Angus’ un Avantajları
Damızlık olarak yetiştirilen dişi Anguslar, öncelikle onu yetiştiren üreticiye gerek çiftlik idaresi anlamında gerekse işletme maliyetlerini azaltma anlamında fayda sağlarlar. Doğa koşullarına dayanıklı, kötü kaliteli mera koşullarını çok iyi değerlendirebilen, hiç yardıma ihtiyaç duymadan doğumlarını gerçekleştirebilen bir ırktır. Doğum yaptığında buzağısını dış etkenlerden ve kötü hava koşullarından koruyabilirler. Kışın -30 ºC’de ve yazın +30 ºC’ de sorunsuz gelişirler ve minimum bakım gerektirirler. Doğal olarak boynuzsuzdurlar. Bu sayede birbirlerine fazla zarar vermezler. Dişiler erken olgunlaşırlar.
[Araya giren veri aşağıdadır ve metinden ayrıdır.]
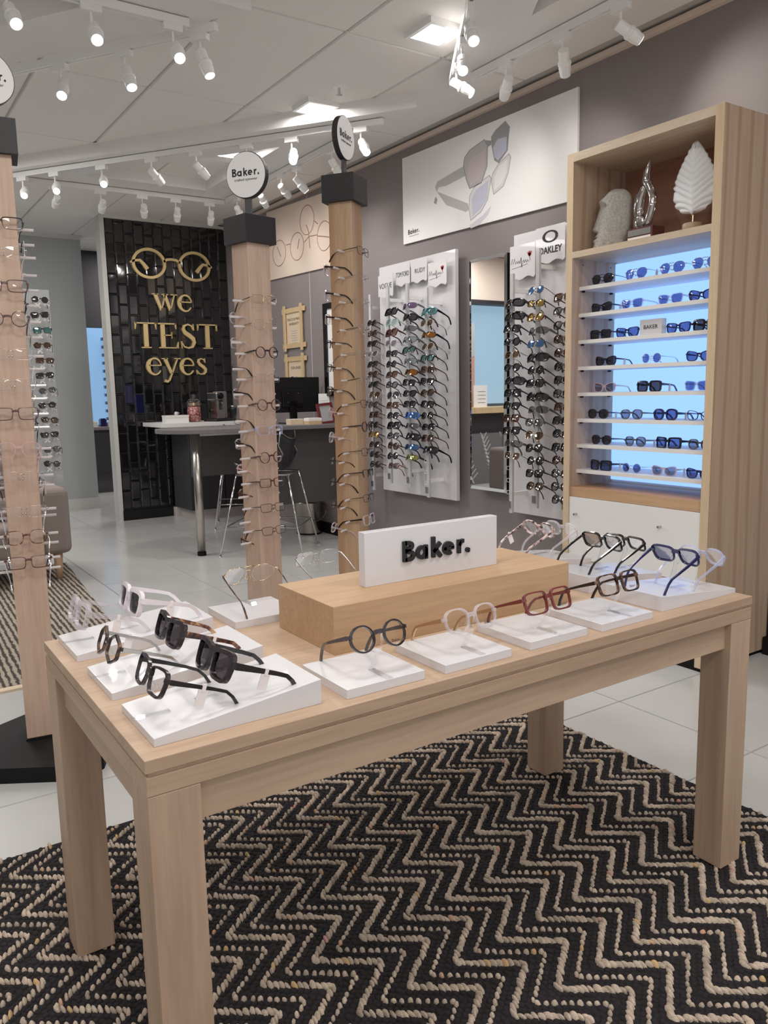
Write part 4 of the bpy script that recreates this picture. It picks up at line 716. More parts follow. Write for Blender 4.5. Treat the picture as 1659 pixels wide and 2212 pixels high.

Sağlıklı oldukları sürece ileri yaşlarda dahi damızlıklardan buzağı almak mümkündür. İnekler birinci buzağısında da 14. buzağısında da aynı performansı gösterebilmektedirler. Damızlık yetiştiricisine sağladığı bu faydalar sayesinde diğer et ırklara göre Angus ırkı daha çok tercih edilmektedir.



Angus’ un Dezavantajları
Ülkemizin iklim koşulları birçok sığır ırkında olduğu gibi bu ırk içinde bir dezavantajı oluşturmaz. Bununla birlikte Anguslar’ın, ne tip işletmelerde yetiştirilebileceği konusunda ise, damızlık yetiştiriciliği için büyük sürülere ihtiyaç duyulduğunu ifade edilmektedir. Damızlığın, işletmenin gelir kaynağını, satacağı besilik erkek materyal ile damızlık dişi ve erkeklerin oluşturduğu bir tesiste, bu işletmenin ana damızlık kadrosunu besleyebileceği büyüklükte bir meraya sahip olmasının bir zorunluluk haline geldiği ön görülmektedir. Ayrıca damızlık işletmelerin minimum 500 baş ve üzeri kapasitelerde olmasının uygun olacağı düşünülmektedir.